Approaching these paradise atolls, surrounded by coral reefs, was always quite tricky. Hearing reports of so many boats stranded and lost on reefs made us extra cautious.
The majority of the atolls have at least one break in the reef, acting as the front door to these mini-paradises. But the passes are often narrow and the tidal streams are very strong. Before approaching any pass, we relied heavily on tables estimating slack time, that is the moment when the current is nor entering nor exiting. We also had to take into consideration the swell and wind. Once in the calm lagoon, the next challenge was to bypass the coral heads (visible and awash) scattered throughout. A good lookout in the bow or higher up on the mast was essential. When we finally anchored and released our guards, we could finally soak up the beauty of the place.

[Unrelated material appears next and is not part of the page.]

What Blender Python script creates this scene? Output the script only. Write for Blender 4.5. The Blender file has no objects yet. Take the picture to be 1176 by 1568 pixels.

Fakarava particularly charmed us with its motus of fine white and pink sand . The visibility in the water was so spectacular we could see exactly where the anchor dug in the sand. Within minutes Kazaio was surrounded by five black-tip reef sharks. At first we were slightly intimidated to join them for a swim but rapidly they became just another element from this postcard-perfect scenery. Fakarava was our playground. Gonzalo, Barbara and I did a few splendid drift dives in the famous north pass where a colony of 600 grey sharks were cruising around us. It was a very special experience to be amongst so many sharks and be able to observe them for a good 45 minutes. To add to the show, there were hundreds of groupers already settling in the pass for the mating season. Gonzalo and Olivier (from Zorba) went spearfishing a few times and had to give up their catches to voracious predators. They bounced back in the dingy at the sight of an agitated lemon shark and called it a day. Tito snorkeled and was stunned by the quantity of sharks and big Napolean fish. I began kite-surf classes with a fellow cruiser as a teacher. Kenza and Rocio built coconut forts and crab farms with their friends on the beach. Tristan, obsessed with hermit and coconut crabs, miraculously still has his ten fingers. The Tuamotus are the home of the famous Polynesian black pearl and we all enjoyed a visit to a cultured-pearl farm. We watched in awe as meticulous Chinese workers (or surgeons better said) made incisions in giant oysters to remove the pearl and implant a new nucleus.

We regreted our speedy passage through these picturesque islands of Polynesia but there is so much to see in this vast territory before cyclone season arrives! Next destination: Tahiti and the Society Islands (French Polynesia).